- [EXERCISE]
Return every line below as is, leaving out the pictures.
****
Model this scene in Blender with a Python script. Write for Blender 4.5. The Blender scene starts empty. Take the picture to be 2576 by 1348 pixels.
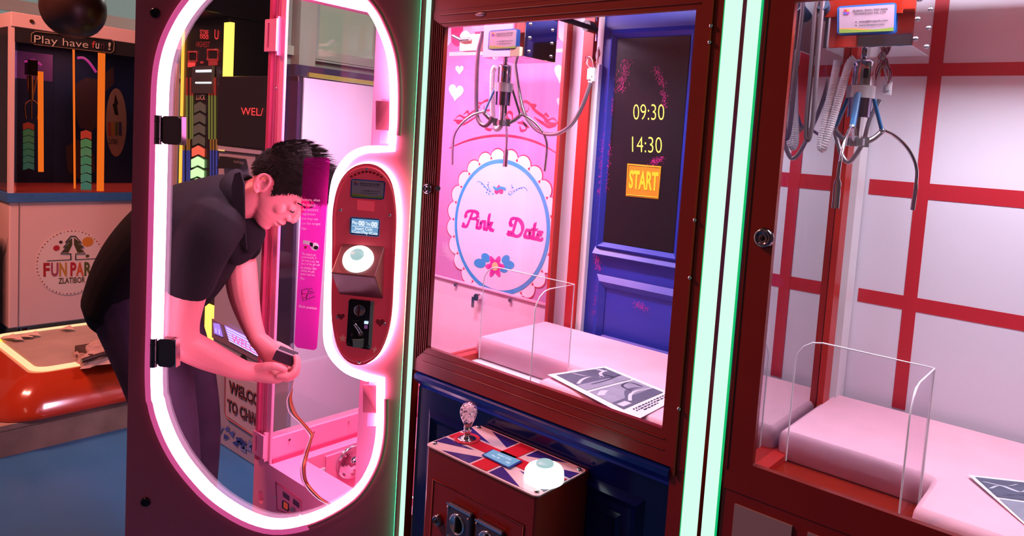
import bpy, bmesh, math, random
from mathutils import Vector as V, Matrix
random.seed(7)
SC = bpy.context.scene
COL = SC.collection
pi = math.pi

# ------------------------------------------------------------------ camera
F, CX, CY = 1789.24, 1429.56, 512.12          # photograph of 2576 x 1348
YAW, PIT, ROL = -0.664957, 0.0791926, -0.0689809
CH = 1.45
_f = V((math.sin(YAW)*math.cos(PIT), math.cos(YAW)*math.cos(PIT), -math.sin(PIT)))
_r = V((math.cos(YAW), -math.sin(YAW), 0))
_d = _f.cross(_r)
RT = math.cos(ROL)*_r + math.sin(ROL)*_d
DN = -math.sin(ROL)*_r + math.cos(ROL)*_d
FW = _f
camd = bpy.data.cameras.new('camera')
cam = bpy.data.objects.new('camera', camd)
COL.objects.link(cam)
M = Matrix.Identity(4)
for i in range(3):
    M[i][0] = RT[i]; M[i][1] = -DN[i]; M[i][2] = -FW[i]
M[2][3] = CH
cam.matrix_world = M
camd.sensor_width = 36
camd.lens = F/2576*36
camd.shift_x = (1288-CX)/2576
camd.shift_y = (CY-674)/2576
camd.clip_start = .05
camd.clip_end = 60
SC.camera = cam

# ------------------------------------------------------------------ exposure, world, lamps
SC.view_settings.view_transform = 'Standard'
SC.view_settings.look = 'None'
SC.view_settings.exposure = 0
SC.view_settings.gamma = 1
SC.view_settings.use_curve_mapping = False
SC.cycles.transparent_max_bounces = 32
SC.cycles.max_bounces = 14
W = bpy.data.worlds.new('world')
SC.world = W
W.use_nodes = True
W.node_tree.nodes['Background'].inputs[0].default_value = (.62, .42, .45, 1)
W.node_tree.nodes['Background'].inputs[1].default_value = .014

def area(name, loc, to, sx, sy, power, col):
    l = bpy.data.lights.new(name, 'AREA')
    l.shape = 'RECTANGLE'; l.size = sx; l.size_y = sy
    l.energy = power; l.color = col
    o = bpy.data.objects.new(name, l); COL.objects.link(o)
    o.location = loc
    o.rotation_euler = (V(to)-V(loc)).to_track_quat('-Z', 'Y').to_euler()
    return o

# the hall's ceiling lamps and an added orange one (their fittings are built with the setting)
area('overhead_light', (-3.9, -.5, 3.86), (-4.9, .9, 0), 1.2, .3, 240, (1, .30, .22))  # orange lamp added and aimed to warm the white machine
area('overhead_light', (-.6, -1.6, 3.86), (-.6, -1.6, 0), 1.2, .3, 5, (1, .50, .42))
area('overhead_light', (-4.3, 3.6, 3.86), (-4.3, 3.6, 0), 1.2, .3, 9, (1, .85, .8))
area('overhead_light', (-6.8, 5.2, 3.86), (-6.8, 5.2, 0), 1.2, .3, 60, (1, .95, .85))
# the lamps in the roofs of the claw machines
area('machine_lamp_light', (-1.0, 1.33, 1.935), (-1.0, 1.46, .9), .6, .05, 8.5, (1, .88, .97))
area('machine_lamp_light', (-.13, 1.33, 1.935), (-.13, 1.46, .9), .6, .05, 13, (.92, .86, 1))
area('machine_lamp_light', (-1.8, 1.36, 1.925), (-1.8, 1.36, .4), .5, .08, 30, (1, .62, .84))
# fill light added at the back of the pink door's hinge side (its beads are built with the door)
area('door_fill_light', (-1.505, 1.175, 1.12), (-2.12, 1.12, 1.1), .02, 1.3, 7, (1, .52, .76))
area('machine_lamp_light', (-5.55, 1.75, 1.86), (-5.6, 1.75, 1), .3, .5, 2.5, (1, .5, .4))

# ------------------------------------------------------------------ pixels to points
NU = V((math.sin(YAW), math.cos(YAW), 0))     # level direction of view
RR = V((math.cos(YAW), -math.sin(YAW), 0))    # level, to the right
C0 = V((0, 0, CH))
def ray(x, y): return RT*((x-CX)/F) + DN*((y-CY)/F) + FW
def PY(x, y, Y): r = ray(x, y); return C0 + r*(Y/r.y)
def PX(x, y, X): r = ray(x, y); return C0 + r*(X/r.x)
def PZ(x, y, Z): r = ray(x, y); return C0 + r*((Z-CH)/r.z)
def PU(x, y, u): r = ray(x, y); return C0 + r*(u/r.dot(NU))
def proj(p):
    q = p - C0; w = q.dot(FW)
    return (q.dot(RT)/w*F+CX, q.dot(DN)/w*F+CY)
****
- [REPLY TO THE EXERCISE]
Model this scene in Blender with a Python script. Write for Blender 4.5. The Blender scene starts empty. Take the picture to be 2576 by 1348 pixels.
import bpy, bmesh, math, random
from mathutils import Vector as V, Matrix
random.seed(7)
SC = bpy.context.scene
COL = SC.collection
pi = math.pi

# ------------------------------------------------------------------ camera
F, CX, CY = 1789.24, 1429.56, 512.12          # photograph of 2576 x 1348
YAW, PIT, ROL = -0.664957, 0.0791926, -0.0689809
CH = 1.45
_f = V((math.sin(YAW)*math.cos(PIT), math.cos(YAW)*math.cos(PIT), -math.sin(PIT)))
_r = V((math.cos(YAW), -math.sin(YAW), 0))
_d = _f.cross(_r)
RT = math.cos(ROL)*_r + math.sin(ROL)*_d
DN = -math.sin(ROL)*_r + math.cos(ROL)*_d
FW = _f
camd = bpy.data.cameras.new('camera')
cam = bpy.data.objects.new('camera', camd)
COL.objects.link(cam)
M = Matrix.Identity(4)
for i in range(3):
    M[i][0] = RT[i]; M[i][1] = -DN[i]; M[i][2] = -FW[i]
M[2][3] = CH
cam.matrix_world = M
camd.sensor_width = 36
camd.lens = F/2576*36
camd.shift_x = (1288-CX)/2576
camd.shift_y = (CY-674)/2576
camd.clip_start = .05
camd.clip_end = 60
SC.camera = cam

# ------------------------------------------------------------------ exposure, world, lamps
SC.view_settings.view_transform = 'Standard'
SC.view_settings.look = 'None'
SC.view_settings.exposure = 0
SC.view_settings.gamma = 1
SC.view_settings.use_curve_mapping = False
SC.cycles.transparent_max_bounces = 32
SC.cycles.max_bounces = 14
W = bpy.data.worlds.new('world')
SC.world = W
W.use_nodes = True
W.node_tree.nodes['Background'].inputs[0].default_value = (.62, .42, .45, 1)
W.node_tree.nodes['Background'].inputs[1].default_value = .014

def area(name, loc, to, sx, sy, power, col):
    l = bpy.data.lights.new(name, 'AREA')
    l.shape = 'RECTANGLE'; l.size = sx; l.size_y = sy
    l.energy = power; l.color = col
    o = bpy.data.objects.new(name, l); COL.objects.link(o)
    o.location = loc
    o.rotation_euler = (V(to)-V(loc)).to_track_quat('-Z', 'Y').to_euler()
    return o

# the hall's ceiling lamps and an added orange one (their fittings are built with the setting)
area('overhead_light', (-3.9, -.5, 3.86), (-4.9, .9, 0), 1.2, .3, 240, (1, .30, .22))  # orange lamp added and aimed to warm the white machine
area('overhead_light', (-.6, -1.6, 3.86), (-.6, -1.6, 0), 1.2, .3, 5, (1, .50, .42))
area('overhead_light', (-4.3, 3.6, 3.86), (-4.3, 3.6, 0), 1.2, .3, 9, (1, .85, .8))
area('overhead_light', (-6.8, 5.2, 3.86), (-6.8, 5.2, 0), 1.2, .3, 60, (1, .95, .85))
# the lamps in the roofs of the claw machines
area('machine_lamp_light', (-1.0, 1.33, 1.935), (-1.0, 1.46, .9), .6, .05, 8.5, (1, .88, .97))
area('machine_lamp_light', (-.13, 1.33, 1.935), (-.13, 1.46, .9), .6, .05, 13, (.92, .86, 1))
area('machine_lamp_light', (-1.8, 1.36, 1.925), (-1.8, 1.36, .4), .5, .08, 30, (1, .62, .84))
# fill light added at the back of the pink door's hinge side (its beads are built with the door)
area('door_fill_light', (-1.505, 1.175, 1.12), (-2.12, 1.12, 1.1), .02, 1.3, 7, (1, .52, .76))
area('machine_lamp_light', (-5.55, 1.75, 1.86), (-5.6, 1.75, 1), .3, .5, 2.5, (1, .5, .4))

# ------------------------------------------------------------------ pixels to points
NU = V((math.sin(YAW), math.cos(YAW), 0))     # level direction of view
RR = V((math.cos(YAW), -math.sin(YAW), 0))    # level, to the right
C0 = V((0, 0, CH))
def ray(x, y): return RT*((x-CX)/F) + DN*((y-CY)/F) + FW
def PY(x, y, Y): r = ray(x, y); return C0 + r*(Y/r.y)
def PX(x, y, X): r = ray(x, y); return C0 + r*(X/r.x)
def PZ(x, y, Z): r = ray(x, y); return C0 + r*((Z-CH)/r.z)
def PU(x, y, u): r = ray(x, y); return C0 + r*(u/r.dot(NU))
def proj(p):
    q = p - C0; w = q.dot(FW)
    return (q.dot(RT)/w*F+CX, q.dot(DN)/w*F+CY)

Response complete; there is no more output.